Recent statements by American Phil Spencer, head of Microsoft’s video game division, have raised many questions, well beyond the circle of gamers. In an interview with the Wall Street Journal, he stated bluntly that a metaverse was nothing more than “a poorly constructed video game. Operating in a metaverse that looks like a living room is really not how I want to spend my time,” he said. However, he added that this technology was still in its infancy, and that it would all “evolve”. Are these assertions to be read as a peremptory position or as an affirmation of an unknown reality?
Video games are already metaverses
Since its birth in the research laboratories of the 1950s and 1960s, the video game has been a faithful ambassador of new technologies. Even today, it is still the ideal way of bringing certain innovations to the general public. From the computer revolution to virtual reality, the video game is a born evangelist, as Raphaël Granier de Cassagnac, writer, researcher at the CNRS in particle physics and director of the “Science and Video Games” chair supported by École Polytechnique (IP Paris) and Ubisoft, points out.
In fact, Phil Spencer makes an observation that is well known to gamers. Metaverses have been around for many years in the entertainment industry. In 1993, Steve Jackson Games launched a massively multiplayer game, or MMO, called The Metaverse. Today, avatars of League of Legends, Roblox or World of Warcraft roam virtual worlds, meeting, chatting, trading, and having great adventures.
The video game is the ideal way to bring certain innovations to the general public.
By establishing remote interactions in a virtual world thanks to unprecedented means of communication, the emergence of social communities has not only heralded Facebook and Twitter, but also the metaverse in a playful and popular way. This is the meaning of Phil Spencer’s words. But the limit of such a discourse lies in the very characterisation of the metaverse, which goes far beyond its exclusively playful use.
A metaverse open to all…
With the reclassification of Facebook as a Meta, many people have taken Mark Zuckerberg’s definition for granted, i.e. a virtual space that anyone can visit using virtual reality headsets and controllers. The metaverse is infinitely more accessible. If it is indeed a persistent virtual universe, permanently open, where each individual can go via his or her avatar to be in the company of other people who are themselves distant from each other, virtual reality headsets are not at all necessary.

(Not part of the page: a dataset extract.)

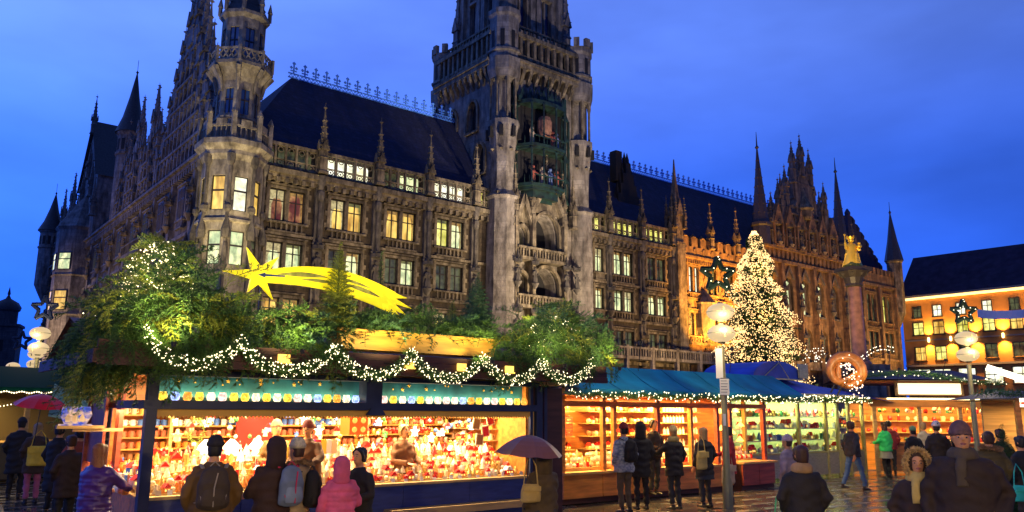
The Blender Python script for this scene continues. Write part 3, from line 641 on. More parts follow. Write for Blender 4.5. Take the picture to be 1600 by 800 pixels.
# machicolation, gallery storey, upper stage
m = MB()
for rz, W, D in ((0, TX, TY), (-pi/2, TY, TX), (pi/2, TY, TX), (pi, TX, TY)):
    g = MB(); n = 9; w = 2*(W-1.6)/n
    for i in range(n+1):
        x = -(W-1.6)+w*i; g.prism([(-D-.75, 34.6), (-D-.75, 35.0), (-D+.1, 35.0), (-D+.1, 33.2), (-D-.2, 33.5)], x-.17, x+.17, 'yz')
    for i in range(n):
        cx = -(W-1.6)+w*(i+.5)
        for s in (1, -1):
            for k in range(4):
                t0, t1 = k/4*pi/2, (k+1)/4*pi/2; ww = w/2-.1
                pts = [(cx+s*w/2, -D-.72, 34.2+.6*sin(t0)), (cx+s*ww*cos(t0), -D-.72, 34.2+.6*sin(t0)), (cx+s*ww*cos(t1), -D-.72, 34.2+.6*sin(t1)), (cx+s*w/2, -D-.72, 34.2+.6*sin(t1))]
                g.quad(*(pts if s < 0 else pts[::-1]))
    g.box(-W+.8, W-.8, -D-.8, -D+.2, 34.82, 35.3); g.box(-W+.8, W-.8, -D-.95, -D+.2, 35.3, 35.55)
    for i in range(11):
        x = -(W-1.4)+i*2*(W-1.4)/10; g.box(x-.16, x+.16, -D-.55, -D-.15, 35.55, 38.4)
        if i < 10:
            g.box(x+.16, x+2*(W-1.4)/10-.16, -D-.5, -D-.2, 35.55, 36.3)
            for q in range(2): g.octa((x+.4+q*.35, -D-.52, 35.9), .13)
    g.box(-W+.8, W-.8, -D-.65, -D-.1, 38.1, 38.5)
    m.add(g, Matrix.Rotation(rz, 4, 'Z'))
m.box(-TX+.2, TX-.2, -TY+.2, TY-.2, 34.0, 34.6)
tpart('machicolation', m, M_trim)
m = MB(); m.box(-4.6, 4.6, -4.4, 4.4, 34.6, 38.6); tpart('gallery_core', m, M_carv)
m = MB()
for rz, W, D in ((0, TX, TY), (-pi/2, TY, TX), (pi/2, TY, TX), (pi, TX, TY)):
    g = MB(); g.box(-W+.8, W-.8, -D+.1, -D+.4, 38.5, 38.8); g.box(-W+1, W-1, -D+.1, -D+.3, 39.5, 39.7)
    for i in range(16): x = -(W-1.5)+i*2*(W-1.5)/15; g.box(x-.07, x+.07, -D+.12, -D+.28, 38.8, 39.5)
    m.add(g, Matrix.Rotation(rz, 4, 'Z'))
tpart('tower_balustrade', m, M_trim)
m = MB(); S_ = 3.75
for rz in (0, -pi/2, pi/2, pi):
    g = MB(); wall_grid(g, -S_, S_, 38.5, 52, [(-2.5, -.9, 40.2, 50, 1.4), (.9, 2.5, 40.2, 50, 1.4)], .6, -S_-.001)
    for x in (-3.4, -.4, .4, 3.4): g.box(x-.3, x+.3, -S_-.45, -S_, 38.5, 52)
    for x in (-1.7, 1.7):
        g.box(x-.1, x+.1, -S_+.2, -S_+.5, 40.2, 50)
        for z in (40.2, 45): g.box(x-.8, x+.8, -S_-.2, -S_+.4, z-.2, z+.1)
        g.prism([(x-1, 49), (x+1, 49), (x, 52)], -S_-.4, -S_-.2)
    m.add(g, Matrix.Rotation(rz, 4, 'Z'))
m.box(-S_, S_, -S_, S_, 51.9, 52.3)
tpart('belfry', m, M_tower)
m = MB(); m.box(-3.0, 3.0, -3.0, 3.0, 38.5, 51); tpart('belfry_glass', m, mat('blue dusk glass', (.03, .07, .2), .05, spec=1))
for sx in (-1, 1):
    for sy in (-1, 1): put('pinnacle', D_pinw, tower, (sx*4.1, sy*4.1, 38.6), scale=(1.1, 1.1, 1.6))
# glockenspiel bay
gs = put('copper_bay', None, tower, (-.85, -TY, 0))
m = MB(); pr = 1.6
def hexd(z0, z1, r, d=1.0): m.prism([(-r, 0), (-r*.72, -pr*d*.85), (-r*.25, -pr*d), (r*.25, -pr*d), (r*.72, -pr*d*.85), (r, 0)], z0, z1, 'xy')
for z0, z1, r, d in ((21.6, 21.9, 1.6, .5), (21.9, 22.6, 2.2, .8), (22.6, 22.9, 2.6, 1), (22.9, 23.2, 2.9, 1.1), (26.6, 26.8, 2.9, 1.1), (26.8, 27.1, 3.05, 1.2), (31.2, 31.6, 3.0, 1.1)): hexd(z0, z1, r, d)
for z0, z1 in ((23.2, 26.6), (27.1, 31.2)):
    for x, y in ((-2.9, -.2), (-2.1, -1.5), (-.8, -1.75), (.8, -1.75), (2.1, -1.5), (2.9, -.2)):
        m.lathe(x, y, [(.13, z0), (.09, z0+.3), (.09, z1-.3), (.16, z1)], 6)
    for i in range(13):
        x = -2.6+i*.43; y = -1.85 if abs(x) < 1 else -1.85+(abs(x)-1)*.5; m.box(x-.03, x+.03, y, y+.05, z0, z0+.7)
    m.box(-2.0, 2.0, -1.85, -1.75, z0+.68, z0+.78)
for i, x in enumerate((-2.9, -2.1, -1.4, -.8, 0, .8, 1.4, 2.1, 2.9)):
    h = 34.3-abs(x)*.8 if i % 2 == 0 else 32.9-abs(x)*.2; y = -1.5+abs(x)*.35
    m.lathe(x, y, [(.16, 31.4), (.12, 32), (.03, h)], 5); m.octa((x, y, h-.5), .13); m.octa((x, y, h-1.1), .16)
    if i < 8: m.prism([(x-.1, 31.5), (x+.9, 31.5), (x+.4, 32.9)], y-.05, y+.05)
for s in (-1, 1):
    m.box(s*3.3-.18, s*3.3+.18, -.3, .02, 20.8, 33.2); m.box(s*3.9-.1, s*3.9+.1, -.2, .02, 21.5, 31)
    for k in range(5): m.prism([(s*3.3-.4, 22+k*2.2), (s*3.3+.4, 22+k*2.2), (s*3.3, 23+k*2.2)], -.4, -.3)
m.build('copper_frame', M_copper, gs)
m = MB(); m.box(-2.8, 2.8, -.12, -.01, 22.9, 31.5); m.build('copper_bay_recess', M_void, gs)
m = MB(); m.lathe(0, -.9, [(.6, 28.2), (.75, 29), (.75, 29.8), (.6, 30.2)], 10); m.build('bell_drum', mat('dull red plaster', (.28, .14, .09), .7, var=.4), gs)
for i, (x, y, z) in enumerate(((-1.5, -1.0, 23.2), (-.5, -1.2, 23.2), (.5, -1.2, 23.2), (1.5, -1.0, 23.2), (-1.6, -.9, 27.1), (1.6, -.9, 27.1), (.9, -1.1, 27.1))):
    m = MB(); m.lathe(0, 0, [(.3, 0), (.22, .7), (.26, 1.3), (.1, 1.5)], 7, sy=.8); m.ball((0, 0, 1.7), .18, 6, 5); m.tube([(.25, 0, 1.25), (.5, -.2, 1.0)], .06, 4); m.tube([(-.25, 0, 1.25), (-.4, -.2, 1.5)], .06, 4)
    m.build('carillon_figure', [mat('painted figure red', (.3, .08, .05), .5), mat('painted figure pale', (.45, .35, .25), .5), mat('painted figure blue', (.1, .15, .3), .5)][i % 3], gs, loc=(x, y, z))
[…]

Clément Merville, president of the company Manzalab, relies on cognitive science to maximise the feeling of presence. This impression is based on three pillars. The first is “the impression of presence of oneself in this universe”, he says. The more the avatar resembles its owner, the more easily an individual can become incarnated in this virtual world. The second pillar of the metaverse “is the feeling of spatial presence, i.e. of the environment in which the avatar is located”. What cognitive science recommends is that it should be realistic, as credible as possible. The avatars’ attention must not be diverted by a dissonant environment.
Finally, the third and last pillar is to take into account the presence of others, the feeling of community, and it is based on the means of communication made available to the participants. While for Clément Merville, we will never be able to achieve the intensity of the feeling of presence in the real world, the metaverse can come close by making communication as natural as possible and by rediscovering the sense of informality that it is imperative to recreate, those moments of impromptu exchange that are the cement of social life.
Zuckerberg does not have a monopoly on the metaverse
This cognitive structuring is a far cry from Mark Zuckerberg’s vision, where the audience, advertising, NFTs and video games take precedence. And for good reason. Before being a film by director Steven Spielberg, Ready Player One was an anticipation novel by Ernest Cline. A few months before publishing his book, the author wanted to compare his vision of the metaverse with that of the Californian start-up world. He went to meet Mark Zuckerberg on the one hand, and Palmer Luckey on the other, the young creator of the company Oculus, which had just brought virtual reality headset technology up to date with the computing power of the moment.
Ernest Cline adjusted the characteristics of the metaverse described in his novel after these two meetings. A few years later, Facebook bought the company Oculus for two billion dollars. The plan to create a playful and lucrative metaverse had already existed for a long time at the head of the American company. But the Oasis of the book and film Ready Player One is far from being within our reach. In addition to the sight and hearing covered by the headsets, this type of metaverse would need to speak to our other senses as well, especially with touch – not to mention the impression of movement, which remains a major technical obstacle. Should we choose to stay on our screens, as Phil Spencer points out?
The metaverse could help produce ten times less greenhouse gases in the years to come.
No, because another future is already here. Companies use metaverses on a daily basis, such as Manzalab’s Teemew solution or GatherTown’s, which allows virtual events to be animated on a customisable 2D map. This type of metaverse, which uses less energy, could help produce ten times less greenhouse gases in the years to come. Indeed, all the images needed to create the environments in this type of metaverse can be calculated locally, directly on the user’s machine. The only information that would pass through the network, the heart of the production of greenhouse gas emissions, would then be minimised. This would give this emerging metaverse other dreams than advertising or NFTs.